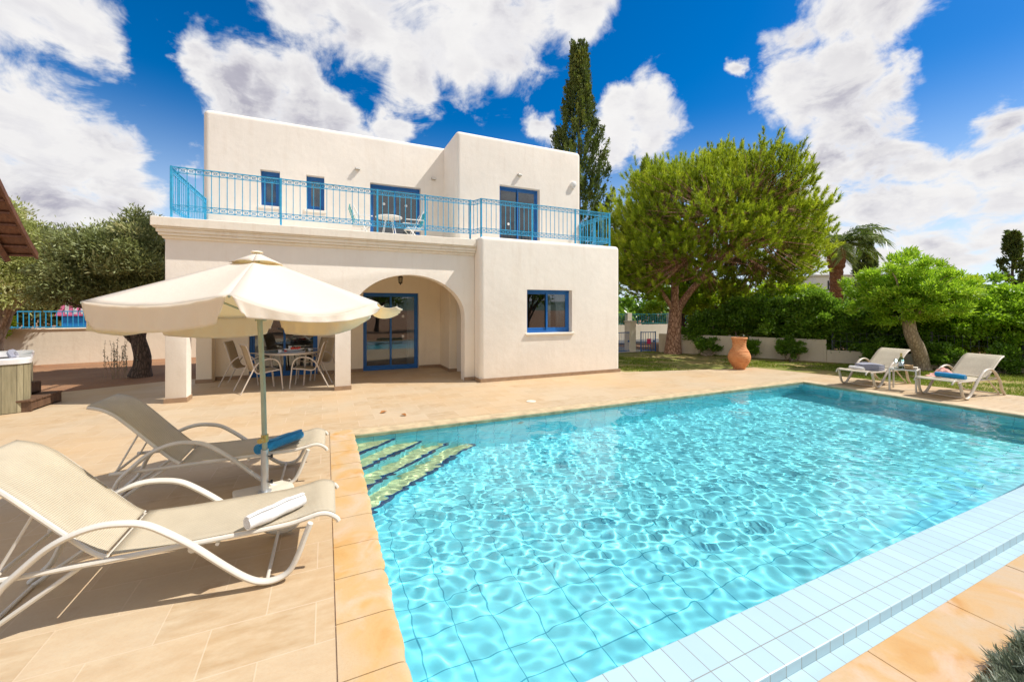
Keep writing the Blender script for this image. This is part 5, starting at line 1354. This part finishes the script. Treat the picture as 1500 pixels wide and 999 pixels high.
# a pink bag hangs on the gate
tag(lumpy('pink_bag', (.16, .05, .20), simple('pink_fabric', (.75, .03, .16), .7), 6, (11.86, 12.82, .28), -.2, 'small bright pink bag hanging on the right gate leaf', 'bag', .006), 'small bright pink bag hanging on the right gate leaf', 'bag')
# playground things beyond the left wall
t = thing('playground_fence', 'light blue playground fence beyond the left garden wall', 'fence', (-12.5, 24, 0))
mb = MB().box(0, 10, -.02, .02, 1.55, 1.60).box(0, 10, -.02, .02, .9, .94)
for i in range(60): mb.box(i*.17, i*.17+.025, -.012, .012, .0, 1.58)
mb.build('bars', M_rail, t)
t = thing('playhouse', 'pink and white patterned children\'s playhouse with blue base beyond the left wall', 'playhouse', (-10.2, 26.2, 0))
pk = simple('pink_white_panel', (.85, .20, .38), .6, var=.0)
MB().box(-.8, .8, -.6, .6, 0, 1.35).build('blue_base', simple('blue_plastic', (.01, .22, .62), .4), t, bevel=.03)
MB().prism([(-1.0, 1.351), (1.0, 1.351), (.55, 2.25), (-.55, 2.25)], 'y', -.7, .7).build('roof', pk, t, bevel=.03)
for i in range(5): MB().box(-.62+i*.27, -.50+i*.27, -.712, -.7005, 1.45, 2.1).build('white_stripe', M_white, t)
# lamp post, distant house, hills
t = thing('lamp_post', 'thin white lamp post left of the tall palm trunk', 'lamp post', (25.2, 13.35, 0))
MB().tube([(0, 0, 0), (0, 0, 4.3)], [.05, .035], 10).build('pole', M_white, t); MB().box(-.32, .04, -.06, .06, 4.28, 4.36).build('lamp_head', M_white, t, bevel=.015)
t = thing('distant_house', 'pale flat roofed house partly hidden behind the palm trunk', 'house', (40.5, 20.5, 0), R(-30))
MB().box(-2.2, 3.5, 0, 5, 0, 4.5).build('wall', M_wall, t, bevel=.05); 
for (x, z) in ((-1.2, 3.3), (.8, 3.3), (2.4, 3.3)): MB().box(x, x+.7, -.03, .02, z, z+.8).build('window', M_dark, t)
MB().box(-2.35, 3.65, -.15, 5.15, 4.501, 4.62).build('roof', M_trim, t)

■ **Exercise directions**:
Transcribe the listing in full and omit the pictures.

■ **Finished task**:
Keep writing the Blender script for this image. This is part 5, starting at line 1354. This part finishes the script. Treat the picture as 1500 pixels wide and 999 pixels high.
# a pink bag hangs on the gate
tag(lumpy('pink_bag', (.16, .05, .20), simple('pink_fabric', (.75, .03, .16), .7), 6, (11.86, 12.82, .28), -.2, 'small bright pink bag hanging on the right gate leaf', 'bag', .006), 'small bright pink bag hanging on the right gate leaf', 'bag')
# playground things beyond the left wall
t = thing('playground_fence', 'light blue playground fence beyond the left garden wall', 'fence', (-12.5, 24, 0))
mb = MB().box(0, 10, -.02, .02, 1.55, 1.60).box(0, 10, -.02, .02, .9, .94)
for i in range(60): mb.box(i*.17, i*.17+.025, -.012, .012, .0, 1.58)
mb.build('bars', M_rail, t)
t = thing('playhouse', 'pink and white patterned children\'s playhouse with blue base beyond the left wall', 'playhouse', (-10.2, 26.2, 0))
pk = simple('pink_white_panel', (.85, .20, .38), .6, var=.0)
MB().box(-.8, .8, -.6, .6, 0, 1.35).build('blue_base', simple('blue_plastic', (.01, .22, .62), .4), t, bevel=.03)
MB().prism([(-1.0, 1.351), (1.0, 1.351), (.55, 2.25), (-.55, 2.25)], 'y', -.7, .7).build('roof', pk, t, bevel=.03)
for i in range(5): MB().box(-.62+i*.27, -.50+i*.27, -.712, -.7005, 1.45, 2.1).build('white_stripe', M_white, t)
# lamp post, distant house, hills
t = thing('lamp_post', 'thin white lamp post left of the tall palm trunk', 'lamp post', (25.2, 13.35, 0))
MB().tube([(0, 0, 0), (0, 0, 4.3)], [.05, .035], 10).build('pole', M_white, t); MB().box(-.32, .04, -.06, .06, 4.28, 4.36).build('lamp_head', M_white, t, bevel=.015)
t = thing('distant_house', 'pale flat roofed house partly hidden behind the palm trunk', 'house', (40.5, 20.5, 0), R(-30))
MB().box(-2.2, 3.5, 0, 5, 0, 4.5).build('wall', M_wall, t, bevel=.05); 
for (x, z) in ((-1.2, 3.3), (.8, 3.3), (2.4, 3.3)): MB().box(x, x+.7, -.03, .02, z, z+.8).build('window', M_dark, t)
MB().box(-2.35, 3.65, -.15, 5.15, 4.501, 4.62).build('roof', M_trim, t)